Há um mês e meio, em 30 de outubro, o governo dobrou os juros na tentativa de evitar a fuga de investidores do país. Alguns dias antes, um ataque especulativo no mercado de Hong Kong abalara Wall Street, centro financeiro norte-americano, levando pânico ao mercado mundial.
No Brasil, além da alta dos juros, o governo lançou um pacote fiscal para garantir aos credores internos e externos que teria como pagar a conta dos juros mais altos.
Mas nem o ministro nem as demais autoridades da área econômica parecem místicos, embora por vezes se disponham a correr riscos. No caso da queda dos juros, a aposta começou já no início de dezembro, quando houve uma primeira redução de 3,05% ao mês para os atuais 2,9% (ou 40,92% ao ano, uma das mais elevadas do mundo). Antes da crise, os juros eram da ordem de 1,5% ao mês.
Alguns bons motivos sugerem que os riscos dessa aposta diminuíram um pouco nas últimas semanas. Embora o fim da crise financeira asiática pareça distante, houve o anúncio do pacote do FMI e seu endosso por parte dos candidatos a presidente da Coréia do Sul. O governo coreano liberou a taxa de câmbio, que se valorizou, assim como a Bolsa.
São sinais de confiança, ainda que o mundo continue convivendo com a sombra ameaçadora de uma moratória coreana ou mesmo de uma desordem financeira mais grave na própria economia japonesa.
Mas é na saúde da economia norte-americana que se encontra a principal razão para acreditar num cenário menos assustador nas próximas semanas. Ontem, confirmando a expectativa dos mercados, o banco central dos EUA manteve inalterados os juros. Os indicadores continuam apontando para uma economia capaz de crescer com inflação baixa.

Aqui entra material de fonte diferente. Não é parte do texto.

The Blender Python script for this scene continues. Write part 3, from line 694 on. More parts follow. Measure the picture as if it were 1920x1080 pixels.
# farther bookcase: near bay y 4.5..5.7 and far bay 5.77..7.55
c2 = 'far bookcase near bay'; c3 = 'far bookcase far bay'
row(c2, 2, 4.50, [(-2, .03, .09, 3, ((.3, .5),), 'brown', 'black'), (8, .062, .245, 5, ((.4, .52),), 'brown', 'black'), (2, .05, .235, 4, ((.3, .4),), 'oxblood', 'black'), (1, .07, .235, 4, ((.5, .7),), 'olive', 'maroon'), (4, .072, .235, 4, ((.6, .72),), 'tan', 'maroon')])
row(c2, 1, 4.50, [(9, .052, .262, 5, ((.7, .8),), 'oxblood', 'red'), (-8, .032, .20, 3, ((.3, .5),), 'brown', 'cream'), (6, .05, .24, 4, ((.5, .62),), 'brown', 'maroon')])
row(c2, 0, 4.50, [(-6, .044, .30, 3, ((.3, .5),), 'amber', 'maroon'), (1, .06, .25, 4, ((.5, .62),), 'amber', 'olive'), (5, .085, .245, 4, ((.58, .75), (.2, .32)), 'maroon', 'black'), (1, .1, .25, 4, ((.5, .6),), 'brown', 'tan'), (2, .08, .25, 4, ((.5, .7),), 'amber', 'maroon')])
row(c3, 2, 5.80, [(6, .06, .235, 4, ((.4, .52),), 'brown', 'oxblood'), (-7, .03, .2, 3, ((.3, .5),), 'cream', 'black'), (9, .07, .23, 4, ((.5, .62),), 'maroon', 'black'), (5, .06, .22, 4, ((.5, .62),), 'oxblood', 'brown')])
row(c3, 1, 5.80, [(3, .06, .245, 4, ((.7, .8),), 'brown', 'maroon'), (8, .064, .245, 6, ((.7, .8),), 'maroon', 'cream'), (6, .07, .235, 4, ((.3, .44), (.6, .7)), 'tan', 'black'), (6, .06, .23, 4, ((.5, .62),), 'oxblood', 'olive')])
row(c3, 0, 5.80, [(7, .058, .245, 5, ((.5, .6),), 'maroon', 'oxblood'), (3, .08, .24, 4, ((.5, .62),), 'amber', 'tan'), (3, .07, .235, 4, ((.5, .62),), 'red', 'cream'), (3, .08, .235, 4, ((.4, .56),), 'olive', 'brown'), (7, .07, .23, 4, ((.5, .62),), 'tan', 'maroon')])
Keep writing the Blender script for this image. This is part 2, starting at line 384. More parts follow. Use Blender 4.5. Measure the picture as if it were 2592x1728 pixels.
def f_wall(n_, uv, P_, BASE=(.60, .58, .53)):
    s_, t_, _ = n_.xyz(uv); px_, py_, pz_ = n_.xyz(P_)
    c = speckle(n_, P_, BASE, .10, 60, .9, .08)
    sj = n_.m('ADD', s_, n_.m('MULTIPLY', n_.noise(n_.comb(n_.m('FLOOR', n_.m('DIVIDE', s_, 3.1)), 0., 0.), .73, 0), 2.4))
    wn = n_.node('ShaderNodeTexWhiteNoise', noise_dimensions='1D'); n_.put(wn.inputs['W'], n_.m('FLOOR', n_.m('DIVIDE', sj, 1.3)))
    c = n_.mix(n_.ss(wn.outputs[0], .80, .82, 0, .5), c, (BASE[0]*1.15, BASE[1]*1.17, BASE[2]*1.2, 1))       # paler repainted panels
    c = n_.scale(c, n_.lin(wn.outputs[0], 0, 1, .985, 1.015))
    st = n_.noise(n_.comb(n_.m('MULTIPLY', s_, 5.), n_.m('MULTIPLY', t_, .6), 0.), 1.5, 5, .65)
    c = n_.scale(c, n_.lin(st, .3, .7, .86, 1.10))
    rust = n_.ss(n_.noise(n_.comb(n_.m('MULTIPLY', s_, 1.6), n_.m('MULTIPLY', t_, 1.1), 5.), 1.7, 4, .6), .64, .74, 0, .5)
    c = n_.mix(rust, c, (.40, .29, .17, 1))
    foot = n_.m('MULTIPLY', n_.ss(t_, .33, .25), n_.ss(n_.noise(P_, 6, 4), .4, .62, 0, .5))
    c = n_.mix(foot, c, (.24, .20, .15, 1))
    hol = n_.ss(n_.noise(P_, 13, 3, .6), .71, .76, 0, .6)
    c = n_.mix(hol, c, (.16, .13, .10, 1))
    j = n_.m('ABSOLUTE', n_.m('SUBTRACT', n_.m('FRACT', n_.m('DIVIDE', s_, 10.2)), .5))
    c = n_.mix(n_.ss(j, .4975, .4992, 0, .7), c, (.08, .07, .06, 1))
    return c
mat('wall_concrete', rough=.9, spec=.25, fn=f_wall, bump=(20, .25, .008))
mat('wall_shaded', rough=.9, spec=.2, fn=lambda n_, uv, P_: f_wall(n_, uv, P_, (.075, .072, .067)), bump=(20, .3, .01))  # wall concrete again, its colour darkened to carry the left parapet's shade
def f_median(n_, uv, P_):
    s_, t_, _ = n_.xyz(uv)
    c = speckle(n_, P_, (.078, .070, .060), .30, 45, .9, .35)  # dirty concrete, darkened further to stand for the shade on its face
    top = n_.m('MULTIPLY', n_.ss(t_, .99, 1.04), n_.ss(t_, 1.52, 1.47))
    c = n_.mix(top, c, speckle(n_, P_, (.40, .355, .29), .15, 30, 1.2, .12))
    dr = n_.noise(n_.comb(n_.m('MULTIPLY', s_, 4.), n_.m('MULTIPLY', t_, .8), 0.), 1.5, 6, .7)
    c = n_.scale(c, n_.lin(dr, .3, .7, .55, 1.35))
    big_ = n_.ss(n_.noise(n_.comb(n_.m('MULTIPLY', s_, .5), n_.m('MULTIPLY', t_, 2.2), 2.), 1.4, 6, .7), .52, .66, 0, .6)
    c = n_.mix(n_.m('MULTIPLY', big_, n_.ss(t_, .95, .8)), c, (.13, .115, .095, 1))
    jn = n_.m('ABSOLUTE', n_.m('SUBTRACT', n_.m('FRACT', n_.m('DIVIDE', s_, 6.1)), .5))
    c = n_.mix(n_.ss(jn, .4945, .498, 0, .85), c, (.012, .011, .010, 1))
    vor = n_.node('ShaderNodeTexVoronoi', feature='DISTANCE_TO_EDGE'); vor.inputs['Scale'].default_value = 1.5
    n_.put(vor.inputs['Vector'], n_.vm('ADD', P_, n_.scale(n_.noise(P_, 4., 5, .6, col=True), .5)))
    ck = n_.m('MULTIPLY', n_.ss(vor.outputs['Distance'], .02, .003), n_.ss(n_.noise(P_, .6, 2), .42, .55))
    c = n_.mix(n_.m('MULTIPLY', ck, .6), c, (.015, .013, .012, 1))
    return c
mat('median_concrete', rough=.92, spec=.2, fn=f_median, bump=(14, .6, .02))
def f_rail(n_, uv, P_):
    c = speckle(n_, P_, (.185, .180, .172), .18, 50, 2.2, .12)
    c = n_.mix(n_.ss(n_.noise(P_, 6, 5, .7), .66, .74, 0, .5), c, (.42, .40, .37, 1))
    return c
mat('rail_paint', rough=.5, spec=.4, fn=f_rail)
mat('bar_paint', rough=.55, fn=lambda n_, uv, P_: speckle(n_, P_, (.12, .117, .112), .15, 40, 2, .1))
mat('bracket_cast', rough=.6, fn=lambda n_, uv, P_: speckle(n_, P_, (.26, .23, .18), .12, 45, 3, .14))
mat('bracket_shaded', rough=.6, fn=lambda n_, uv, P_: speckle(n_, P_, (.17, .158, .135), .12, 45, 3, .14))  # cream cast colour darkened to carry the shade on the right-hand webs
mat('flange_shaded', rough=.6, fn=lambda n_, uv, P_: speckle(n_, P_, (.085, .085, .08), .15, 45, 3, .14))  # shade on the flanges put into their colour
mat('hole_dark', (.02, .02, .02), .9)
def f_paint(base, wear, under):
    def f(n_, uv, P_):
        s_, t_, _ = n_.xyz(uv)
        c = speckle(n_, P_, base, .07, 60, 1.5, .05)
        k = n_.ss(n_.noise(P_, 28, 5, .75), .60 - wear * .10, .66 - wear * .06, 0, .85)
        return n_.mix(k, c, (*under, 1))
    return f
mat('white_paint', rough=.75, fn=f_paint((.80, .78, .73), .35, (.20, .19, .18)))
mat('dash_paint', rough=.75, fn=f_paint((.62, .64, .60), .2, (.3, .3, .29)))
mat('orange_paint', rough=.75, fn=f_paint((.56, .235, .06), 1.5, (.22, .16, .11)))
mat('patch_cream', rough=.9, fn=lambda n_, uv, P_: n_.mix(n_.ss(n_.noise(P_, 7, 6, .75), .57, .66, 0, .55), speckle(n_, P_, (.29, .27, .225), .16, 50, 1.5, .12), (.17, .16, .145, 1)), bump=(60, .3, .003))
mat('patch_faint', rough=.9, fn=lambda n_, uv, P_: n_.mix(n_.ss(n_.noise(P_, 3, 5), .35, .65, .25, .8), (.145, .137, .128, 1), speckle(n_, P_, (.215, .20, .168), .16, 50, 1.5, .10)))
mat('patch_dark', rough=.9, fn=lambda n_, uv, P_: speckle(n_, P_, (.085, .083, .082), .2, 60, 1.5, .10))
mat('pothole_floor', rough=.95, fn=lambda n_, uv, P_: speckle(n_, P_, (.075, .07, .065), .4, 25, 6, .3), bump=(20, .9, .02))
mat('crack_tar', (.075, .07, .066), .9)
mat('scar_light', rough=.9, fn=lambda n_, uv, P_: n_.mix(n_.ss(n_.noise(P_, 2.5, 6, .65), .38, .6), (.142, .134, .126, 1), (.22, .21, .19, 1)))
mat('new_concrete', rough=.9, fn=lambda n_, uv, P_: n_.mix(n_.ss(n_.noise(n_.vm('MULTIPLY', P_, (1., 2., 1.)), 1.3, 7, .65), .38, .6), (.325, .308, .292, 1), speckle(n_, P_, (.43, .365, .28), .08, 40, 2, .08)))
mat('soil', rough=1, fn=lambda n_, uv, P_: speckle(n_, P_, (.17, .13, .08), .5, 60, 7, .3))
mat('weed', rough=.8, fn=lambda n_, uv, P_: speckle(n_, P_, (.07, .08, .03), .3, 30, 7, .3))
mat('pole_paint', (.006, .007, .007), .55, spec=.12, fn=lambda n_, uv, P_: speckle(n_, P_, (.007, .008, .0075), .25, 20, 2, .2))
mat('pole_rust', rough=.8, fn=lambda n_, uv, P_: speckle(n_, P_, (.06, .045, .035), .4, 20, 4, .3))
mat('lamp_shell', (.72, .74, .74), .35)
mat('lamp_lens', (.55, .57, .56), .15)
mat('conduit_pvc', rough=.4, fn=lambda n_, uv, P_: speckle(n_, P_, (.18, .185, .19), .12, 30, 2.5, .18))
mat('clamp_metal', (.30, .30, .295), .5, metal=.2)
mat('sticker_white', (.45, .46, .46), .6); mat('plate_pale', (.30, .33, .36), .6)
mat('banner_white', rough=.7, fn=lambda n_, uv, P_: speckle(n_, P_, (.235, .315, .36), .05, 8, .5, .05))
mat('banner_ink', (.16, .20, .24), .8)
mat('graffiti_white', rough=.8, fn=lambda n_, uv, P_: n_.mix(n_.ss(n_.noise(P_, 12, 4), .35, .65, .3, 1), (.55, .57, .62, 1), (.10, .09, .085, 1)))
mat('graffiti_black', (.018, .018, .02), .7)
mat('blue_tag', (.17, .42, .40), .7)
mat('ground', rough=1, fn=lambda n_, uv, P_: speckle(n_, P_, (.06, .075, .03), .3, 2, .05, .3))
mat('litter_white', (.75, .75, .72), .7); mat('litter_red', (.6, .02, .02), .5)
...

A recuperação da economia mundial e a superação da crise asiática serão lentas, mas ao menos há sinais de que a instabilidade pode se reduzir. Mas a aposta de Malan na queda gradual dos juros também conta com fatores domésticos favoráveis.
Nas últimas duas semanas houve um fluxo positivo de recursos externos para o Brasil. A alta dos juros servia em primeiro lugar ao objetivo de sustar a sangria de reservas internacionais. A redução dos juros vai se tornar viável quando esses fluxos se tornarem regulares.
Em segundo lugar, deve-se notar que, se o governo mantivesse o ritmo de redução mensal dos juros ensaiado entre novembro e dezembro, a economia voltaria às taxas de antes da crise apenas daqui a uns 11 meses.
Na prática, supondo-se a melhora gradual do ambiente externo, é mais razoável imaginar que o governo acelere a redução dos juros. Afinal, daqui a cerca de nove meses a população estará indo às urnas. E eleição não combina com recessão.
Outros fatores positivos podem ser arrolados. Além do pacote fiscal em si, que em última análise mostrou aos credores que o governo é capaz de criar um consenso mínimo em favor do ajuste interno, avançou a votação da reforma administrativa.
E, já depois da crise global, ocorreu um início de flexibilização do mercado de trabalho. É também um elemento positivo pois, aos olhos dos investidores internacionais, o ajuste de um país é sinônimo da viabilidade da redução de custos, ainda que a um custo social nada desprezível.
Por fim, também no período recente, em que eram cruciais as demonstrações de compromisso do país com o ajuste fiscal, o governo manteve o cronograma das privatizações.
A redução gradual dos juros é o que os economistas chamam de "sintonia fina". Crer na sua continuidade é uma demonstração de "pensamento positivo", sujeito às intempéries globais. Em seu favor está o fato de que o governo agiu -em boa hora- em vez de novamente ficar apenas torcendo para tudo dar certo.